The problem I had and the reason I started the review so negatively is because every time Madeleine goes in a dream state, the film never returns to her non-dream state in a clear way.  Or rather, we never actually get to see the return to the real world!  It all starts happening early in the movie; Madeleine is on stage, performing a part in a stage play and, as she’s being tied up, she goes into a dreaming fit where she sees a rope dropping and the Herbert Lom character falling and then will wake up in bed.  At first I excused it but then it happens again with no clear point of return to the real world!  And, I guess, what are supposedly important plot points happen before, during and after the dream sequences start!  So what gives?  Is this ALL happening in her head?  I watched until the end for some sort of closure but NOPE!  The end revealed nothing!  In fact it seemed like it was just arbitrarily tacked on just for the movie to seem even weirder.

So why such a high grade for a movie I’m essentially trashing?  The devil is in the details and the details me likes a lot!  First of all, the opening scene is a hoot!  I may be spoiling it by revealing it but it’s close to the beginning so whatevs, it’s cool.  Basically it starts with a very typical movie scene of an escaped ape going crazy, trashing stuff, rebelling against its master, carrying off the girl, etc. and I thought, “my howdy do, that gorilla outfit looks extremely fake and did these editors not notice that you can see the actor’s human neck every time he swings his head upwards?  Maybe I’d expect this from the 1932 Murders in the Rue Morgue but certainly not from this!”  Then they reveal the said action is on a stage and I thought, “oh my!  You guys got me!”

There are more neat scenes like that which re-create what it must have been watching a horrific stage play, where it’s clear the wooden board with spikes on it is clearly fake but the audience who hadn’t been jaded seem legitimately shocked by the onstage events of torture and grue.  Then of course it’s even more shocking when something actually goes wrong, like when Herbert Lom’s character accidentally gets real acid thrown in his face and they have to stop the performance.

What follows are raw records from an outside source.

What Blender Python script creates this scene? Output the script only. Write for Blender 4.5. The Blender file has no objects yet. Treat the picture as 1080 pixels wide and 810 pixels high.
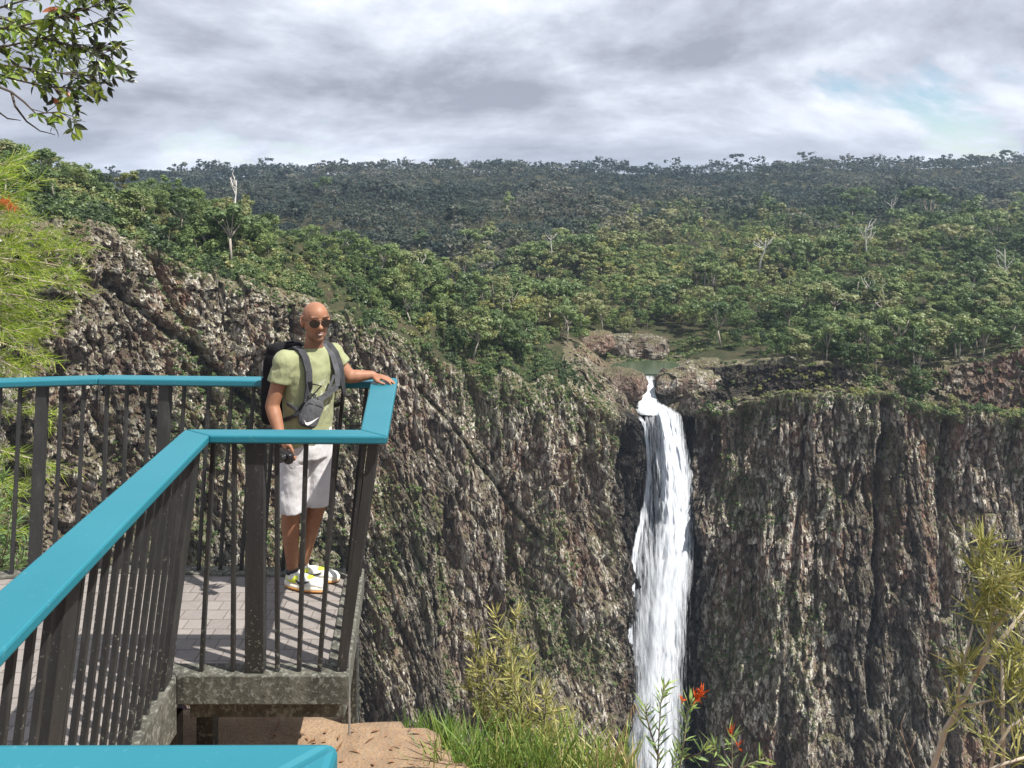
import bpy, bmesh, math, random
import numpy as np
from mathutils import Vector, Matrix

# ------------------------------------------------------------------ camera, world, sun, exposure
F = 860.0            # focal length in pixels of the 1080 wide photograph
CX, HY = 540.0, 205.0   # optical centre column, horizon row
scene = bpy.context.scene
col = scene.collection
cam_d = bpy.data.cameras.new("camera")
cam = bpy.data.objects.new("camera", cam_d)
col.objects.link(cam)
cam.location = (0, 0, 0)
cam.rotation_euler = (math.radians(90), 0, 0)
cam_d.sensor_fit = 'HORIZONTAL'
cam_d.sensor_width = 36.0
cam_d.lens = 36.0 * F / 1080.0
cam_d.shift_y = -(405.0 - HY) / 1080.0
cam_d.clip_start = 0.05
cam_d.clip_end = 20000
scene.camera = cam
scene.view_settings.view_transform = 'Standard'
scene.view_settings.look = 'None'
scene.view_settings.exposure = 0.78
scene.view_settings.gamma = 1.0
scene.view_settings.use_curve_mapping = False
scene.cycles.max_bounces = 6
scene.cycles.diffuse_bounces = 3
scene.cycles.transparent_max_bounces = 12
scene.cycles.volume_bounces = 0

SUN_EL = math.radians(57)
SUN_H = Vector((0.907, -0.42, 0)).normalized()       # where the sun stands
sun_dir = Vector((SUN_H.x*math.cos(SUN_EL), SUN_H.y*math.cos(SUN_EL), math.sin(SUN_EL)))
sl = bpy.data.lights.new("sun", 'SUN'); sl.energy = 5.0; sl.angle = math.radians(0.53); sl.color = (1.0, 0.955, 0.88)
so = bpy.data.objects.new("sun", sl); col.objects.link(so)
so.rotation_euler = (-sun_dir).to_track_quat('-Z', 'Y').to_euler()
so.location = (20, -10, 30)

world = bpy.data.worlds.new("World"); scene.world = world; world.use_nodes = True
def build_world():
    nt = world.node_tree; N = nt.nodes; L = nt.links; N.clear()
    out = N.new('ShaderNodeOutputWorld')
    sky = N.new('ShaderNodeTexSky'); sky.sky_type = 'NISHITA'; sky.sun_disc = False
    sky.sun_elevation = SUN_EL; sky.sun_rotation = math.atan2(SUN_H.x, SUN_H.y)
    sky.dust_density = 0.0; sky.ozone_density = 1.2
    bsky = N.new('ShaderNodeBackground'); bsky.inputs['Strength'].default_value = 0.075
    L.new(sky.outputs[0], bsky.inputs['Color'])
    tc = N.new('ShaderNodeTexCoord'); sep = N.new('ShaderNodeSeparateXYZ')
    L.new(tc.outputs['Generated'], sep.inputs[0])
    def math_(op, a, b=None, c=None):
        n = N.new('ShaderNodeMath'); n.operation = op
        for i, v in enumerate((a, b, c)):
            if v is None: continue
            if isinstance(v, (int, float)): n.inputs[i].default_value = v
            else: L.new(v, n.inputs[i])
        return n.outputs[0]
    zz = math_('ADD', math_('MAXIMUM', sep.outputs[2], 0.0), 0.085)
    px = math_('DIVIDE', sep.outputs[0], zz); py = math_('DIVIDE', sep.outputs[1], zz)
    cb = N.new('ShaderNodeCombineXYZ'); L.new(px, cb.inputs[0]); L.new(py, cb.inputs[1])
    # billowing in the direction itself, flatter and finer towards the horizon
    lg = math_('MULTIPLY', math_('LOGARITHM', math_('ADD', math_('MAXIMUM', sep.outputs[2], 0.0), 0.07), 2.718), 0.95)
    def dirvec(up):
        c_ = N.new('ShaderNodeCombineXYZ'); L.new(math_('ADD', math_('MULTIPLY', sep.outputs[0], 2.1), 19.7), c_.inputs[0]); L.new(math_('MULTIPLY', sep.outputs[1], 2.1), c_.inputs[1]); L.new(math_('ADD', lg, 1.7+up), c_.inputs[2]); return c_.outputs[0]
    mpv = dirvec(0.0); mpu_ = dirvec(0.13)
    def noise(vec, scale, detail, rough, dist=0.0):
        n = N.new('ShaderNodeTexNoise'); n.inputs['Scale'].default_value = scale; n.inputs['Detail'].default_value = detail
        n.inputs['Roughness'].default_value = rough; n.inputs['Distortion'].default_value = dist
        L.new(vec, n.inputs['Vector']); return n.outputs[0]
    n1 = noise(cb.outputs[0], 0.30, 3, 0.55, 0.2)
    n2 = noise(mpv, 1.05, 14, 0.59, 0.2)
    n2u = noise(mpu_, 1.05, 14, 0.59, 0.2)
    n3 = noise(mpv, 0.7, 3, 0.5, 0.1)
    dens = math_('ADD', math_('MULTIPLY', n1, 0.12), math_('MULTIPLY', n2, 0.88))
    r1 = N.new('ShaderNodeValToRGB')        # cover
    r1.color_ramp.elements[0].position = 0.35; r1.color_ramp.elements[0].color = (0, 0, 0, 1)
    r1.color_ramp.elements[1].position = 0.40; r1.color_ramp.elements[1].color = (1, 1, 1, 1)
    hor = math_('POWER', math_('SUBTRACT', 1.0, math_('MINIMUM', math_('MAXIMUM', sep.outputs[2], 0.0), 1.0)), 26.0)
    L.new(math_('SUBTRACT', dens, math_('MULTIPLY', hor, 0.055)), r1.inputs[0])
    # thick parts are grey underneath, edges and tops are white
    lit = math_('MULTIPLY', math_('SUBTRACT', n2, n2u), 0.95)
    shade = math_('SUBTRACT', math_('ADD', math_('MULTIPLY', dens, 0.62), math_('MULTIPLY', n3, 0.38)), lit)
    r2 = N.new('ShaderNodeValToRGB')
    e = r2.color_ramp.elements
    e[0].position = 0.40; e[0].color = (0.62, 0.645, 0.69, 1)
    e[1].position = 0.60; e[1].color = (0.235, 0.253, 0.305, 1)
    m = r2.color_ramp.elements.new(0.455); m.color = (0.50, 0.53, 0.60, 1)
    m = r2.color_ramp.elements.new(0.505); m.color = (0.385, 0.41, 0.475, 1)
    L.new(shade, r2.inputs[0])
    bcl = N.new('ShaderNodeBackground'); bcl.inputs['Strength'].default_value = 1.0
    # distant cloud bands pale towards the horizon
    hz = math_('MULTIPLY', math_('POWER', math_('SUBTRACT', 1.0, math_('MINIMUM', math_('MAXIMUM', sep.outputs[2], 0.0), 1.0)), 30.0), 0.5)
    hm = N.new('ShaderNodeMix'); hm.data_type = 'RGBA'; L.new(hz, hm.inputs[0]); L.new(r2.outputs[0], hm.inputs[6]); hm.inputs[7].default_value = (0.47, 0.52, 0.605, 1)
    L.new(hm.outputs[2], bcl.inputs['Color'])
    mx = N.new('ShaderNodeMixShader')
    L.new(r1.outputs[0], mx.inputs[0]); L.new(bsky.outputs[0], mx.inputs[1]); L.new(bcl.outputs[0], mx.inputs[2])
    L.new(mx.outputs[0], out.inputs['Surface'])
build_world()

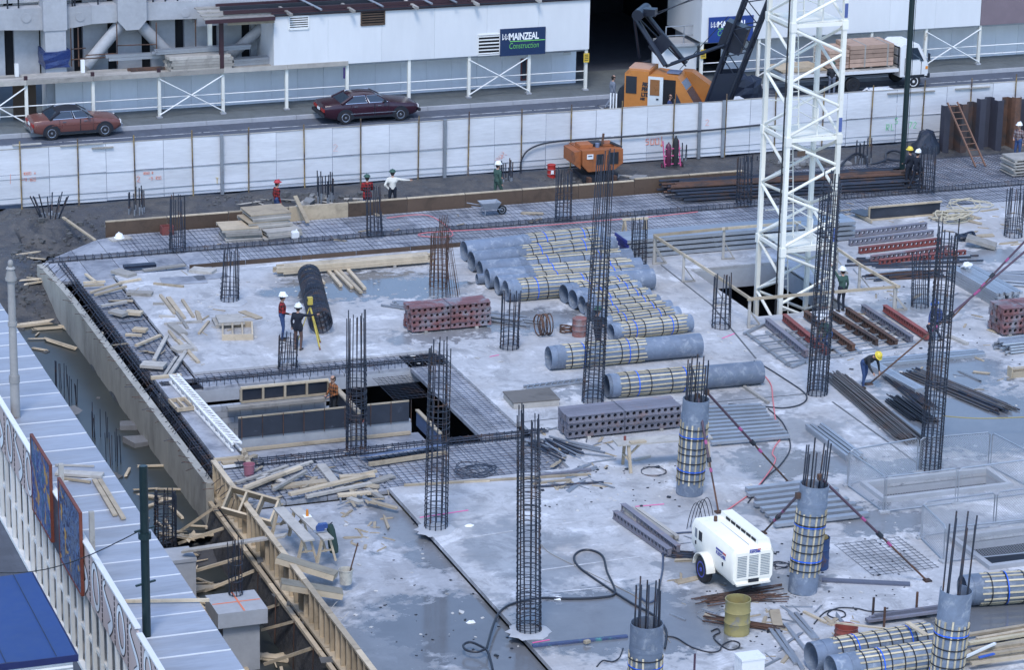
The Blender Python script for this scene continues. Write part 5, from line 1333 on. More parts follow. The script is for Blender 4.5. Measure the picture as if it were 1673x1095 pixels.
# things beyond the crane boom
p = G(1198, 157, 0); p = Vector((PY(1198, 150, 117.5).x, 117.5, 0))
b = MB(); b.loft([[(p.x-.5, p.y-.3, .0), (p.x+.5, p.y-.3, 0), (p.x+.5, p.y+.3, 0), (p.x-.5, p.y+.3, 0)], [(p.x-.42, p.y-.25, .85), (p.x+.42, p.y-.25, .85), (p.x+.42, p.y+.25, .85), (p.x-.42, p.y+.25, .85)]]); o = b.obj('white_bin', m_whitecar); recalc(o.data); tag(o, 'white box standing in the street right of the crane boom', 'box')
p = G(1206, 145, 0)
t = thing('covered_load', 'dark tarpaulin covered load standing behind the crane boom', 'covered load', (p.x, 119.4, 0)); b = MB(); q = random.Random(8); n = 14; secs = []
for f, z in ((1.0, .05), (.95, .6), (.98, 1.0), (.9, 1.2), (.5, 1.3)):
    secs.append([(PY(1212, 130, 119.4).x+1.0*f*math.cos(math.tau*i/n)*1.0+q.uniform(-.13, .13), 119.4+.6*f*math.sin(math.tau*i/n)+q.uniform(-.12, .12), z+q.uniform(-.12, .12)) for i in range(n)])
b.loft(secs); o = b.obj('tarpaulin', m_tarpb, t); recalc(o.data)
# traffic cone at the rear of the crane
p = G(1005, 181); p = Vector((PY(1005, 178, 114).x, 114.2, 0)); t = thing('marker_post', 'white and red marker post standing at the tail of the orange crane', 'marker post', p)
b = MB(); b.cyl(p, p+Vector((0, 0, 1.45)), .07, .05, 10); b.obj('post', m_white, t); bar('red_band', p+Vector((0, 0, 1.28)), p+Vector((0, 0, 1.45)), .085, M('cone_red', (.7, .09, .05), .5, .1), t, 10)

# ------------------------------------------------ generator and gas trolley by the fence
p0 = G(940, 292, -.1)
YG = 108.9; g2 = lambda px, py: (lambda v: (v.x, v.z))(PY(px, py, YG))
gt = thing('generator', 'rusty orange generator set on skids against the white fence', 'generator', (g2(985, 285)[0], YG+.7, -.3))
prismY([g2(952, 247), g2(952, 271), g2(961, 281), g2(1004, 277), g2(1018, 266), g2(1018, 243)], YG, YG+1.5, 'housing', m_rustorange, gt)
prismY([(g2(952, 247)[0]-.28, g2(952, 250)[1]), (g2(952, 247)[0]-.28, g2(952, 270)[1]), (g2(952, 247)[0]-.01, g2(952, 278)[1]), (g2(952, 247)[0]-.01, g2(952, 248)[1])], YG+.15, YG+1.4, 'end_cowl', m_rustorange, gt)
a, c = g2(994, 249), g2(1010, 267); box('radiator_grille', ((a[0]+c[0])/2, YG-.01, (a[1]+c[1])/2), (c[0]-a[0], .03, a[1]-c[1]), m_dark, gt)
a, c = g2(975, 252), g2(986, 268); box('radiator_grille', ((a[0]+c[0])/2, YG-.01, (a[1]+c[1])/2), (c[0]-a[0], .03, a[1]-c[1]), m_dark, gt)
a = g2(964, 256); lb_ = box('label_plate', (a[0], YG-.012, a[1]), (.27, .02, .2), m_lw, gt); box('label_print', (a[0], YG-.026, a[1]+.03), (.17, .006, .04), M('navy_sign'), lb_)
zg = g2(985, 244)[1]; xg = g2(985, 244)[0]
for dx, dy, w_, h_, m_ in ((-.55, .7, .55, .14, m_rustorange), (.05, .9, .5, .1, m_dark), (.45, .8, .5, .09, m_rustorange)): box('top_box', (xg+dx, YG+dy, zg+h_/2-.01), (w_, .6, h_), m_, gt)
bar('silencer', (xg-.05, YG+.5, zg-.02), (xg-.05, YG+.5, zg+.14), .09, M('blue_grey'), gt, 12); bar('exhaust', (xg+.2, YG+.6, zg), (xg+.25, YG+.6, zg+.5), .05, m_rust, gt, 10)
bar('lifting_arm', (xg+.5, YG+.5, zg+.15), (xg+.95, YG+.3, zg-.05), .05, m_dark, gt)
for dx in (-.55, .55): box('skid', (xg+dx, YG+.7, -.02), (.14, 1.6, .34), m_rust, gt)
box('sump', (xg, YG+.75, .06), (1.5, 1.2, .3), m_dark, gt)
def drum(px, py, d, h, mat, label, z=0.0, tilt=0.0, open_=True, dents=False):
    p = G(px, py, z); p.y += d/2; t = thing('oil_drum', label, 'drum', p); n = 22; R = d/2; q = random.Random(px)
    b = MB(); prof = [(0, R), (h*.05, R*1.02), (h*.08, R), (h*.31, R), (h*.33, R*1.035), (h*.36, R), (h*.63, R), (h*.65, R*1.035), (h*.68, R), (h*.95, R), (h*.97, R*1.03), (h, R*1.03), (h, R*.96), (h*(.45 if open_ else .97), R*.95)]
    b.loft([[(p.x+r*math.cos(math.tau*i/n), p.y+r*math.sin(math.tau*i/n), z+zz_) for i in range(n)] for zz_, r in prof], cap=True); o = b.obj('drum_shell', mat, t, smooth=True); recalc(o.data)
    for f in (.33, .65): b = MB(); b.tube([(p.x+R*1.03*math.cos(math.tau*i/n), p.y+R*1.03*math.sin(math.tau*i/n), z+h*f+.01) for i in range(n)], .008, 5, True); b.obj('rolling_hoop', m_greysteel if not open_ else mat, t)
    return t, p
m_drumy = M('drum_yellow', (.30, .25, .10), .6, .3, 2, second=(.2, .19, .18), second_scale=2.5, second_amt=(.57, .7))
m_drumb = M('drum_blue', (.025, .06, .16), .5, .25, 2, second=(.14, .07, .04), second_scale=2, second_amt=(.58, .7))
m_drumr = M('drum_red', (.42, .03, .025), .45, .2, 2)
drum(1212, 1042, .66, .95, m_drumy, 'battered yellow drum with an open top below the white compressor')
t, p = drum(1344, 934, .56, .9, m_drumb, 'dark blue drum standing behind the standing battened column form'); b = MB(); b.ell((p.x, p.y, .9), (.24, .24, .09)); b.obj('fill_heap', M('ochre', (.22, .15, .05), .8, .4, 5, bump=.5), t, smooth=True)
t, p = drum(903, 293, .34, .58, m_drumr, 'small red drum left of the orange generator', z=-.1, open_=False); box('label_plate', (p.x-.03, p.y-.19, .2), (.12, .03, .14), m_lw, t)
drum(1390, 1056, .6, .42, M('drum_rusty_red', (.24, .06, .045), .6, .3, 2, second=(.14, .08, .06), second_scale=2, second_amt=(.5, .68)), 'open rusty red drum half hidden behind the tubes at the bottom right')
drum(951, 552, .5, .62, M('rusty_pink_drum', (.24, .10, .085), .7, .4, 2, second=(.25, .2, .19), second_scale=2, second_amt=(.5, .65)), 'rusty pinkish drum before the tall cage by the wire coils', open_=False)
p = G(1097, 276, -.1); tt = thing('gas_trolley', 'pink gas bottle trolley leaning by the white fence', 'trolley', p)
m_pinkf = M('pink_frame', (.6, .10, .25), .5, .2)
for dx, m_, h_ in ((-.12, M('maroon_bottle', (.10, .02, .05), .4, .2), 1.0), (.2, m_rubber, 1.25)):
    b = MB(); c = p+Vector((dx, .1, .12)); n = 14
    b.loft([[(c.x+r*math.cos(math.tau*i/n), c.y+r*math.sin(math.tau*i/n), c.z+z_*h_) for i in range(n)] for z_, r in ((0, .11), (.05, .125), (.8, .125), (.9, .09), (.95, .035), (1.0, .03))]); o = b.obj('gas_bottle', m_, tt, smooth=True); recalc(o.data)
for dx in (-.3, .4): bar('frame_tube', p+Vector((dx, 0, .1)), p+Vector((dx-.02, .25, 1.15)), .028, m_pinkf, tt)
for z_ in (.2, .55, .85): bar('frame_rung', p+Vector((-.3, .05, z_)), p+Vector((.4, .05, z_)), .025, m_pinkf, tt)
for dx in (-.38, .48): wheel(tt, TR(p+Vector((dx, .05, 0)), math.pi/2), 0, 0, .14, .06, 1, m_pinkf)
for dx, h_ in ((.55, .95), (.72, .6), (.8, .85), (.86, .55)):
    pass

# ------------------------------------------------ white compressor on the slab
zc0, zc1 = .42, 1.42
cp0, cp1 = G(1190, 957, zc0), G(1263, 951, zc0)
Wc = cp1.x-cp0.x; Lc = 2.55
T = TR(((cp0.x+cp1.x)/2, (cp0.y+cp1.y)/2+Lc/2, 0), .035)
cm = thing('air_compressor', 'white wheeled air compressor with louvred end and arched mudguard', 'compressor', None, T=T)
m_cmp = M('compressor_white', (.85, .81, .70), .4, .08, 1, second=(.5, .48, .42), second_scale=1.4, second_amt=(.62, .8))
hw = Wc/2
def cring(y, f, z0, zt): return [(-hw*f*.86, y, z0), (-hw*f, y, z0+.14), (-hw*f, y, zt-.16), (-hw*f*.86, y, zt), (hw*f*.86, y, zt), (hw*f, y, zt-.16), (hw*f, y, z0+.14), (hw*f*.86, y, z0)]
b = MB(); b.loft([cring(-Lc/2, .93, zc0+.03, zc1-.05), cring(-Lc/2+.06, 1, zc0, zc1), cring(Lc/2-.35, 1, zc0+.05, zc1+.02), cring(Lc/2-.02, .97, zc0+.18, zc1), cring(Lc/2, .92, zc0+.22, zc1-.06)])
o = b.obj('body', m_cmp, cm, T, smooth=True); recalc(o.data)
b = MB(); b.loft([[(hw*.30, y, zc1-.01), (hw*.34, y, zc1+.16), (hw*.86, y, zc1+.16), (hw*.97, y, zc1-.06), (hw*.6, y, zc1-.1)] for y in (-Lc/2+.16, Lc/2-.12)]); o = b.obj('roof_duct', m_cmp, cm, T); recalc(o.data)
for k in range(6):
    bb = MB(); bb.box((hw*.315, -Lc/2+.42+.31*k, zc1+.085), (.02, .25, .07)); bb.obj('duct_vent', m_blackh, cm, T)
bb = MB(); bb.box((-.02, 0, zc1+.012), (.012, Lc-.5, .012)); bb.obj('roof_seam', m_greysteel, cm, T)
bb = MB(); bb.box((0, -Lc/2-.008, (zc0+zc1)/2+.03), (Wc*.80, .03, zc1-zc0-.24)); gp = bb.obj('end_panel', m_cmp, cm, T)
for i in range(3):
    for k in range(13):
        bb = MB(); bb.box((-.34+.34*i, -Lc/2-.028, zc0+.24+.047*k), (.27, .016, .016)); bb.obj('louvre', m_greysteel, gp, T)
bb = MB(); bb.box((.02, -Lc/2-.02, zc0+.10), (.3, .03, .1)); bb.obj('number_plate', m_dark, cm, T)
bb = MB(); bb.box((0, -Lc/2-.04, zc0+.02), (Wc*.8, .08, .05)); bb.obj('tow_bar', m_cmp, cm, T)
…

There are also some righteously debauched scenes of old-timey partying with them naughty burlesque women, wooo!  Jason Robards, who is supposedly a level headed and caring husband commits a no-no with the super hot whore played by Maria Perschy.  But the problem is is that act of moral indiscretion becomes somehwat meaningless since it wasn’t clear if it actually happened or if it was part of the dream thingy.

Oh, and if you’re into old-fashioned looking carnivals, this movie has tons of that stuff along with great performances from top notch actors and really sick looking burn makeup.  In other words, if you’re looking for an entertaining film of individual scenes and other cool stuff then go for it but if you’re looking for a movie that isn’t a complete mess and you need to have some closure at the end, then avoid this movie at all costs!